Mobile phone networks typically consist of a number of elements:

  • Mobile phone handset which acts as a transceiver.
  • Removable subscriber identity module, or SIM card. Combined with a mobile phone this is referred to as the mobile station.
  • The International Mobile Subscriber Identity (IMSI) is a unique number stored inside the SIM and sent to the network by the phone. To reduce the opportunities to compromise a mobile phone via the air interface a Temporary Mobile Subscriber Identity (TMSI) number is assigned by the network once the original IMSI has been processed.
  • The International Mobile Equipment Identity (IMEI) is a unique number used to identify a particular handset to a network, a feature that is used to “bar” stolen phones from accessing a particular network.
  • Base Transceiver Station (BTS), which receives and transmits the phone signal. Importantly, it is also responsible for encrypting and decrypting call traffic with the base station controller.
  • Base Station Controller (BSC) coordinates a number of base transceiver stations and manages the allocation of call channels and the important task of handing off calls between BTSs. Combined with a BTS this is referred to as the Base Station Subsystem (BSS).
  • Mobile Switching Centre (MSC) is part of the network switching subsystem (NSS) and manages the routing of calls, setting up end-to-end connections, hand over requirements and account monitoring. The NSS is also responsible for managing the Home Location Register, Visitor Location Register (which are databases containing the details of authorised users of the GSM network) and the Authentication Centre that authenticates each SIM card trying to connect to the network.

Understanding GSM encryption
The design of cell phone systems originates from before direct attacks were considered. The move from an analogue to a digital system was believed to add sufficient security and network providers had historically been more concerned with tracking call fraud rather than dealing with eavesdroppers.

Early analogue cell phones were basically simple radio systems that had no in-built security features and were subsequently open for anyone to listen into with simple radio equipment. As technology advanced users quite rightly demanded better security, and in 1987 a stream cipher called A5/1 was developed for that purpose. A5/2 was developed in 1989 as a weakened version of the cipher for export to less trusted regions of the world.

The algorithm behind A5/1 was originally kept secret, an approach that modern cryptographers quite rightly deride as foolishness. It is only by opening up algorithms to analysis and in-depth review that the security community can gain confidence in the robustness of these tools. Security by obscurity, in the case of cryptographic algorithms, is a flawed approach. Suffice to say that by 1994 the algorithm had been more or less worked out and by 1999 it had been successfully reverse engineered. 

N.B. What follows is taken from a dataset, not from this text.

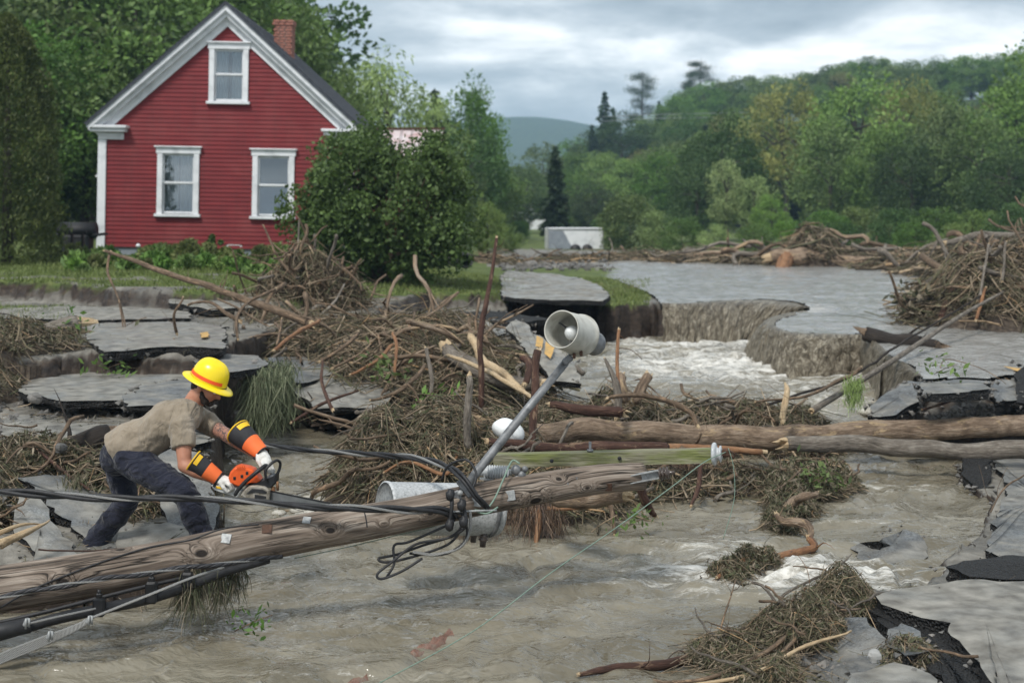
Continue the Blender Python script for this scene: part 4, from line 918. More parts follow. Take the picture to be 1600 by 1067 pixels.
# valley
for k, px, yt, D, w_, l in [
 ('fir', 945, 143, 225, .8, 'tall dark pointed conifer at the right end of the distant mountain'),
 ('fir', 925, 195, 215, .8, 'lower dark conifer left of the tall pointed one'),
 ('spruce', 868, 228, 92, 1.15, 'narrow dark spruce standing alone in the valley behind the white box'),
 ('round', 850, 232, 190, 1.0, 'rounded valley tree left of and behind the lone spruce'),
 ('round2', 905, 238, 170, 1.0, 'mid green valley tree right of the lone spruce'),
 ('round', 820, 262, 165, 1.1, 'soft green tree below the distant mountain'),
 ('bright', 945, 240, 160, 1.2, 'lighter green tree right of the lone spruce'),
 ('olive', 1010, 235, 160, 1.0, 'yellow brown tinted tree mid valley'),
 ('bright', 985, 250, 150, 1.1, 'fresh green tree below the ridge pine'),
 ('round', 1060, 240, 150, 1.2, 'wide green tree left of the dark hollow trees'),
 ('round3', 930, 290, 130, 1.2, 'dark bushy tree behind the white box'),
 ('round', 800, 290, 125, 1.2, 'bushy green tree left of the white roof in the valley'),
 ('pine', 1003, 114, 262, .75, 'lone flat-topped pine on the ridge at the skyline'),
 ('pine', 1094, 96, 262, .95, 'leaning ragged pine on the ridge right of the lone pine'),
 ('pine', 1078, 112, 256, .7, 'smaller ragged pine beside the leaning ridge pine'),
 ('round3', 1130, 192, 95, .85, 'dark tree right of the valley opening'),
 ('round3', 1090, 250, 92, .9, 'dark lower tree at the left of the shaded hollow'),
 ('pale', 1135, 250, 84, .8, 'pale yellow-green arching tree catching light before the dark trees'),
 ('pale', 1180, 275, 83, .9, 'pale green leaning tree right of the arching one'),
 ('bright', 1205, 305, 80, .9, 'light green low tree at the flooded edge'),
 ('olive', 1228, 134, 125, .82, 'tall olive tan tree with thin bare trunk'),
 ('round', 1170, 180, 135, 1.1, 'green tree behind the shaded hollow'),
 ('bright2', 1340, 120, 105, 1.0, 'large bright green tree right of the olive tan tree'),
 ('round', 1300, 195, 100, 1.0, 'green tree standing below the large bright one'),
 ('bright', 1390, 200, 92, .9, 'yellow-green tree in front of the bare branched tree'),
 ('olive', 1415, 128, 118, .7, 'thin half bare tree with pale branches'),
 ('bright', 1450, 150, 125, .9, 'bright green tree right of the half bare tree'),
 ('round2', 1480, 165, 95, .85, 'tall green tree on the right hand bank'),
 ('round3', 1425, 215, 88, .9, 'dark green tree behind the right debris heap'),
 ('round', 1530, 190, 86, .9, 'green tree near the right edge of the bank'),
 ('bright2', 1590, 125, 92, 1.0, 'green tree at the far right edge of the picture'),
 ('round3', 1575, 235, 78, 1.0, 'dark leafy tree low at the right edge'),
 ('round2', 1660, 60, 95, 1.0, 'big tree beyond the right edge of the bank'),
]: put(k, px, yt, D, l, wid=w_)
# hillside wood
KN = {'round': 'mid green rounded tree', 'round2': 'taller mid green tree', 'round3': 'dark green rounded tree', 'bright': 'bright green tree', 'bright2': 'taller bright green tree', 'fir': 'dark pointed conifer', 'olive': 'olive yellow tree'}
rs_ = random.Random(3)
for i in range(150):
    D = rs_.choice([135, 155, 175, 200, 225, 250, 262]) * rs_.uniform(.97, 1.03); px = rs_.uniform(905, 1720)
    ys = np.interp(px, SKYX, SKYY); t = min(1, (D - 110) / 150); yt = ys + (1 - t) * np.interp(px, [900, 1200, 1700], [70, 120, 150]) * rs_.uniform(.8, 1.1) + rs_.uniform(-3, 12)
    k = rs_.choice(['round', 'round', 'round2', 'round3', 'bright', 'round3', 'fir', 'bright2', 'olive']); nm = KN[k]
    put(k, px, yt, D, nm + ' standing in the wooded hillside that rises to the right', group=nm + 's of the wooded hillside', wid=rs_.uniform(.9, 1.3))
for i in range(34):
    px = 1085 + i * 19 + rs_.uniform(-6, 6); k = rs_.choice(['round', 'round2', 'round3', 'bright', 'round']); nm = KN[k]
    put(k, px, float(np.interp(px, SKYX, SKYY)) + rs_.uniform(-4, 9), rs_.uniform(238, 262), nm + ' on the skyline of the right hand ridge', group=nm + 's on the right ridge skyline', wid=rs_.uniform(1.2, 1.6))
for k, px, yt, w_ in [('round3', 972, 182, 1.2), ('fir', 1030, 158, .9), ('round2', 1055, 150, 1.2), ('round', 900, 222, 1.2), ('round3', 925, 212, 1.1), ('round', 1010, 185, 1.3), ('fir', 958, 168, .9)]: put(k, px, yt, rs_.uniform(215, 235), KN[k] + ' on the left shoulder of the ridge near px%d' % 0 if 0 else KN[k] + ' on the left shoulder of the ridge below the pines', group=KN[k] + 's on the ridge shoulder', wid=w_)
for i in range(26):
    D = rs_.uniform(100, 240); px = rs_.uniform(690, 930); put(rs_.choice(['round', 'round3', 'fir', 'bright', 'round2']), px, rs_.uniform(262, 300), D, 'rounded tree of the valley floor wood below the distant mountain', group='trees of the valley floor', wid=rs_.uniform(.9, 1.3))
for i in range(30):
    D = rs_.uniform(66, 110); px = rs_.uniform(-150, 400); put(rs_.choice(['round', 'round3', 'round2']), px, rs_.uniform(-110, 40) + max(0, px - 380) * .7, D, 'tree deep in the dark wood behind the house', group='trees deep in the wood', wid=1.2)
# shrubs along the far bank
for i, (k, px, yt, D) in enumerate([('bush', 985, 305, 72), ('bush_pale', 1030, 330, 70), ('bush_dark', 955, 335, 75), ('bush', 1065, 340, 66), ('bush_bright', 1240, 345, 60), ('bush', 1290, 330, 62), ('bush_bright', 1350, 325, 64), ('bush_dark', 1400, 330, 60), ('bush', 1460, 325, 58), ('bush_bright', 1520, 330, 56), ('bush_dark', 1585, 320, 54), ('bush', 1180, 350, 64), ('bush_pale', 1115, 350, 64), ('bush', 1640, 300, 56), ('bush', 810, 345, 95), ('bush_bright', 790, 350, 60), ('bush_dark', 1320, 350, 55), ('bush', 1430, 348, 52), ('bush_bright', 1490, 352, 50)]):
    put(k, px, yt, D, {'bush': 'mid green', 'bush_dark': 'dark green', 'bush_bright': 'fresh yellow-green', 'bush_pale': 'pale grey-green'}[k] + ' low bush along the far side of the flooded road', 'bush', {'bush': 'mid green', 'bush_dark': 'dark', 'bush_bright': 'bright', 'bush_pale': 'pale'}[k] + ' bushes along the far bank', wid=1.1)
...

Academic hacks against A5/1 have in the past relied upon knowing some plain text—perhaps a couple of seconds of a conversation—to get to the encryption key. In reality this won’t happen, as conversations would be encrypted from the start so, unless there was a flaw in the system that provided such a snapshot, this academic hack is not possible. Other hacks have relied on significant computing power, costing around $100,000, but even with such processing power the system could only decrypt around 1 SMS text message a day.

A5/1 itself is vulnerable to generic pre-computation attacks in the form of a code book attack. For ciphers with small keys, code books allow decryption to take place—facilitated by the fact that a code book provides a mapping from a known plain text output to a cipher text. An A5/1 code book is 128 Petabytes and will take about 100,000 years to compute on a desktop PC. More sophisticated attacks have been shown (Karsten Nohl, Aug 2009) using rainbow tables (look up tables of plain text hashes) of about 3TB with decryption times in a matter of minutes. 

A5/3 is a stronger encryption algorithm designed for use in 3G systems. This is not always implemented by service providers and a vulnerability for this was demonstrated in early 2010. In this case it took 2 hours to conduct a related key attack on A5/3 data but, as this attack relies on a large volume of plain text to be successful, it remains an academic attack at the moment.